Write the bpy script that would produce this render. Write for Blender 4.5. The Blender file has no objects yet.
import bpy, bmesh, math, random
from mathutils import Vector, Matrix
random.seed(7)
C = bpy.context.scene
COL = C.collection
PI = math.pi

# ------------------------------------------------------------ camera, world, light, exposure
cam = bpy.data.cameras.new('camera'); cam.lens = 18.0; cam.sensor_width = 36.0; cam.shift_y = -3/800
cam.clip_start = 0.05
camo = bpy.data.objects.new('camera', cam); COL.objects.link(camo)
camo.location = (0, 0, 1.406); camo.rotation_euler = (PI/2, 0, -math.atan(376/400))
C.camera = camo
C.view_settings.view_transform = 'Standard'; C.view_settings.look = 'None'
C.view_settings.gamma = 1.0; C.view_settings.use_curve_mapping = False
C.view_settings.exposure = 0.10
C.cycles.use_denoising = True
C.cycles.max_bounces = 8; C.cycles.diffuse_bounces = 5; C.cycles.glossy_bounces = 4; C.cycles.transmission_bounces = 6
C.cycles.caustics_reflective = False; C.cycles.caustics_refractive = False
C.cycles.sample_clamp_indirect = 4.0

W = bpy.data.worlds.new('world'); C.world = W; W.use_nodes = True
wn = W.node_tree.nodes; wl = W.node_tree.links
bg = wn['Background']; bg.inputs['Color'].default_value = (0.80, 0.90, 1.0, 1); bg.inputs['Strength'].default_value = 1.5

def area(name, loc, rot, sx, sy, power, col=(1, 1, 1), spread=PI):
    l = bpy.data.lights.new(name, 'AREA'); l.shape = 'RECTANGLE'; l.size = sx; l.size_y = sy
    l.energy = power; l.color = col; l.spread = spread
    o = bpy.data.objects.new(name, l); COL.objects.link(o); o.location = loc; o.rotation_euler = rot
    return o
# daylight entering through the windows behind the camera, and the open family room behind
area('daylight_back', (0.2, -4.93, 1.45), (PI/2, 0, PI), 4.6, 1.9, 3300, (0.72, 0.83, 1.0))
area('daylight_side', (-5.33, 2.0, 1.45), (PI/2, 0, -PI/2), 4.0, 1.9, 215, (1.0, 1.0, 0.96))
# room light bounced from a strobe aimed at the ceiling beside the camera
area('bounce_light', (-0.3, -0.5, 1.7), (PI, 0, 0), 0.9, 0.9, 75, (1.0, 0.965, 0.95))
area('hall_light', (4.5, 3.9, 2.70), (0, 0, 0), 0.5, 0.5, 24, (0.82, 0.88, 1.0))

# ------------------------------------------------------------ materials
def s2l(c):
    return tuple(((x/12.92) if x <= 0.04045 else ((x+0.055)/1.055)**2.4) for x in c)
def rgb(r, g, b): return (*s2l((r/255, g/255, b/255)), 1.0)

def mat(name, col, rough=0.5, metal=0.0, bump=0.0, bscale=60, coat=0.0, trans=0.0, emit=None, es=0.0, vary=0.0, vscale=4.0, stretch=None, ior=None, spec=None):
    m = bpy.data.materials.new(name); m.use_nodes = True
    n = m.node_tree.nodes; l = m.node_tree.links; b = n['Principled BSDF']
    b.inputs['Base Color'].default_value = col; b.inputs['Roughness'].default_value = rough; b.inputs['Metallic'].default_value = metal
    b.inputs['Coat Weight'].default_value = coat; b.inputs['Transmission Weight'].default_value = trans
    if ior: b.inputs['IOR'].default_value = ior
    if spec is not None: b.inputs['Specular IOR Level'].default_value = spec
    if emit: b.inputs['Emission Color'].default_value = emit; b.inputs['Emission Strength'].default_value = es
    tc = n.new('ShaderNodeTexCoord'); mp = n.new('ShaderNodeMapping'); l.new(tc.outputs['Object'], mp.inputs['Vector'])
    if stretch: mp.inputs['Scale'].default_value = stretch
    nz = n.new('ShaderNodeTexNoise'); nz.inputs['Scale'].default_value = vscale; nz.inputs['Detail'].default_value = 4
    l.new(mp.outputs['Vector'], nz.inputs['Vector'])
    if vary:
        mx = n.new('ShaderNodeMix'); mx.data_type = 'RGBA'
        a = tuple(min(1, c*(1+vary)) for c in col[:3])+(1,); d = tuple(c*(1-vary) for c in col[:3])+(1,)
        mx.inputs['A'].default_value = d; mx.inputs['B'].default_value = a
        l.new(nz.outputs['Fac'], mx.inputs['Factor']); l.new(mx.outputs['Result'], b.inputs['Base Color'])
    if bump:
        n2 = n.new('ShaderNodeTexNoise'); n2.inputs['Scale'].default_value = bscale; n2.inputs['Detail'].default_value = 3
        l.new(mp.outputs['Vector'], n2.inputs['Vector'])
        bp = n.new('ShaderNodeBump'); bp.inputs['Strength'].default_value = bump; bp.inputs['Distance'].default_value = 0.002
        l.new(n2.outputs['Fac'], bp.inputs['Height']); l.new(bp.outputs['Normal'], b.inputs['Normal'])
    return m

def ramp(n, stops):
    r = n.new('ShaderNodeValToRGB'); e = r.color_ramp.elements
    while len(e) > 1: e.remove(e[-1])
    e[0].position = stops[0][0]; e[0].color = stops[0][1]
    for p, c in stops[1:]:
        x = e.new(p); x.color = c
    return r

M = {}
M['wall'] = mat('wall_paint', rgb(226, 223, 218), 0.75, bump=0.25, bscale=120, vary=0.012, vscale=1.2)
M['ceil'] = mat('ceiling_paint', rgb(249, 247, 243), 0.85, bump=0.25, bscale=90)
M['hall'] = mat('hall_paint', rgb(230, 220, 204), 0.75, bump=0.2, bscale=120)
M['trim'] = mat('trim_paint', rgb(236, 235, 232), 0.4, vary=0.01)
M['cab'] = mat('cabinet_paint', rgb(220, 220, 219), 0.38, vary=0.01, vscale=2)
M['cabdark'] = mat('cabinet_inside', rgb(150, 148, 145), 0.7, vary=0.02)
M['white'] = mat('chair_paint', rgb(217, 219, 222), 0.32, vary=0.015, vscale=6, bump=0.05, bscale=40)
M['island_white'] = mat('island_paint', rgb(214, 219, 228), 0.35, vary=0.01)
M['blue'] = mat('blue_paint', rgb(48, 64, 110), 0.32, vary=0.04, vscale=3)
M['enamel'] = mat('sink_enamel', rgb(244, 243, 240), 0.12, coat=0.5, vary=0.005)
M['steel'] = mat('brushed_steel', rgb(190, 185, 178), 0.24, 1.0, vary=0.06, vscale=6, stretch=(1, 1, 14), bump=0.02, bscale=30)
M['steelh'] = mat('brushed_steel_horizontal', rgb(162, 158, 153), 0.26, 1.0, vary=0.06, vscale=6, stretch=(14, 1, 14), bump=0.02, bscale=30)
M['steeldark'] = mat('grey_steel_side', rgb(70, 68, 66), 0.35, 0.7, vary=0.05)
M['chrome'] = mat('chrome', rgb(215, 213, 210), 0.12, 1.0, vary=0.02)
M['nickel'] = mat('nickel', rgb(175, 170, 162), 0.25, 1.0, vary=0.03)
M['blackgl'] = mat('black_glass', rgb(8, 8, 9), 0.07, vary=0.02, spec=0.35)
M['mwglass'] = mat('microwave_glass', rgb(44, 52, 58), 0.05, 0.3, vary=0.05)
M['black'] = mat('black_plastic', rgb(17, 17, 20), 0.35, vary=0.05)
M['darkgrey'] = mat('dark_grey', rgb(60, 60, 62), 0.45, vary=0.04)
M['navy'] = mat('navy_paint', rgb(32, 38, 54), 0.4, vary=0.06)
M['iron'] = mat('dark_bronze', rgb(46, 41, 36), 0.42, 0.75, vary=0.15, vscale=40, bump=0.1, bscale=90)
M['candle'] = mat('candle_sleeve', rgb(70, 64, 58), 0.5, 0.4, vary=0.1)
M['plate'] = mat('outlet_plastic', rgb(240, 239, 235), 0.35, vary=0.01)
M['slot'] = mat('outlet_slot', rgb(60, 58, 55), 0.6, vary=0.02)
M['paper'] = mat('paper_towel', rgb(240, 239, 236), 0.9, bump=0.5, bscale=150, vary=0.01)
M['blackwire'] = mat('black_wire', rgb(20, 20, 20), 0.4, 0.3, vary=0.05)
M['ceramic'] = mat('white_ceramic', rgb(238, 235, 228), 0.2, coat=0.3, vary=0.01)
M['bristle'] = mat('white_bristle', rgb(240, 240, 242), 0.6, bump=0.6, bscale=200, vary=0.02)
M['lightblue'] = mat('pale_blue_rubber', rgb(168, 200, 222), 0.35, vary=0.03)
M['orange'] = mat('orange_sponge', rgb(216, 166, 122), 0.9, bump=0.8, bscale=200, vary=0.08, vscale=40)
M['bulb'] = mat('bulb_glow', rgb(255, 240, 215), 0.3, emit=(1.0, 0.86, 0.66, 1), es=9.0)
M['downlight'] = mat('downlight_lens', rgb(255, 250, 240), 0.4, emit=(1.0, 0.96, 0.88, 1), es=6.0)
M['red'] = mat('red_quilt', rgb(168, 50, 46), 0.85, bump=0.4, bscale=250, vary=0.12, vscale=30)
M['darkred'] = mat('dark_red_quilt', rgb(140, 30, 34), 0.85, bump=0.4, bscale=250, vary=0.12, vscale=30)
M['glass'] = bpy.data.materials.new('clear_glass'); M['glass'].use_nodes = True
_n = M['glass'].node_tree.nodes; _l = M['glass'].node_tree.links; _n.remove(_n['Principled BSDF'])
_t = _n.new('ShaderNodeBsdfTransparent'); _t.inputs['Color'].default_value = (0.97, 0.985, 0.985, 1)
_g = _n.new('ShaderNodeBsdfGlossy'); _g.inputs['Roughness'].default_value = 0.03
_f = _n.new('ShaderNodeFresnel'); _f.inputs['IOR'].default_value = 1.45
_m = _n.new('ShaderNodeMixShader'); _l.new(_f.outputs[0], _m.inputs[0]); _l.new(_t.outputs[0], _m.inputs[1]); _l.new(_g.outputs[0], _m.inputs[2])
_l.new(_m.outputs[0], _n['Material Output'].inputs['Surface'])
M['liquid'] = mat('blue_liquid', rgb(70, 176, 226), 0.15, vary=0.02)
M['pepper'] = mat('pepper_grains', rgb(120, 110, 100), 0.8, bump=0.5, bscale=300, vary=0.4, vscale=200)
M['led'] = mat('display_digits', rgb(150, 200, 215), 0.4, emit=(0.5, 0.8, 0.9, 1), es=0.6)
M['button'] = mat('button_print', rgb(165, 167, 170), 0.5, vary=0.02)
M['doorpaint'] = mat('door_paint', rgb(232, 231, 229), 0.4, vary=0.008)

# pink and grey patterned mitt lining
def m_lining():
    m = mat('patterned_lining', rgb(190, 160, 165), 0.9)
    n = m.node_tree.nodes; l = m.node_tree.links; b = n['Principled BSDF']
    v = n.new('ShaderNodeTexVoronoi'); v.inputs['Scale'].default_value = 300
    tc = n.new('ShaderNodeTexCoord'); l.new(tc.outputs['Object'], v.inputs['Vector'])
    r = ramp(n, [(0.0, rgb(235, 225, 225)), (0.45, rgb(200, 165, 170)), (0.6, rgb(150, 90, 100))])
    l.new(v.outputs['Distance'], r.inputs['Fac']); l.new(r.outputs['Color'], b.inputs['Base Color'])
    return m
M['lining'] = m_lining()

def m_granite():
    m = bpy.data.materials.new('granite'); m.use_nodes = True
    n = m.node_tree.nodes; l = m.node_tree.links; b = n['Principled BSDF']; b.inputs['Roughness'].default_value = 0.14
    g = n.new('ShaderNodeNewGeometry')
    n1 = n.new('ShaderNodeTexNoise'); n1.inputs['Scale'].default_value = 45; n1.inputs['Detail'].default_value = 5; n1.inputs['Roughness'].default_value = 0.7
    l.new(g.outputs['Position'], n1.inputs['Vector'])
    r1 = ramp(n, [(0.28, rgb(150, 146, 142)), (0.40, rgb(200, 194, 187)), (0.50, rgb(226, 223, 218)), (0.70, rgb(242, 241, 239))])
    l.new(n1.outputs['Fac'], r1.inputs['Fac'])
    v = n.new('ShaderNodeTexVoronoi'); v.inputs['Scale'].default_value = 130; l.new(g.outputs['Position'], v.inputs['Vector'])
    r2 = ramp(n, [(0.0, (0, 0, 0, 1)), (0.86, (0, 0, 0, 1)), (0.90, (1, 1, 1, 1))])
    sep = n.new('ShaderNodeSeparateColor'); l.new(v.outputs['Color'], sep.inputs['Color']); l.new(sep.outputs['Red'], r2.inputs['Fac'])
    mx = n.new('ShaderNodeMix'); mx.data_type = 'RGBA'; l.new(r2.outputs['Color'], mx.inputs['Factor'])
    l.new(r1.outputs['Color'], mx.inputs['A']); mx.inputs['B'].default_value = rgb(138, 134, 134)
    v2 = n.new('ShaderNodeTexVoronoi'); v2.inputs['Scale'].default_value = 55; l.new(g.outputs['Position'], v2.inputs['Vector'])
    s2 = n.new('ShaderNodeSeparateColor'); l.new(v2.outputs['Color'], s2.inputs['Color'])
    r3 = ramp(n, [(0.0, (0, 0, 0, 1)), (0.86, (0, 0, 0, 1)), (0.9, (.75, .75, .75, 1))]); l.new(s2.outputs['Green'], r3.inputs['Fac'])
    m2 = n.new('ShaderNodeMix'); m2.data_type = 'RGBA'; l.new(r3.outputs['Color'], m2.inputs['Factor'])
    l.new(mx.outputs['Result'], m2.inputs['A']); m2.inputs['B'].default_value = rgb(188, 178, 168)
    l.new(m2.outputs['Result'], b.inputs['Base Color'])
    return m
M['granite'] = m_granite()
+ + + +
- _What you are asked to do_: Collect each line above holding the string "objects".

- _Output of the exercise_:
Write the bpy script that would produce this render. Write for Blender 4.5. The Blender file has no objects yet.
camo = bpy.data.objects.new('camera', cam); COL.objects.link(camo)
    o = bpy.data.objects.new(name, l); COL.objects.link(o); o.location = loc; o.rotation_euler = rot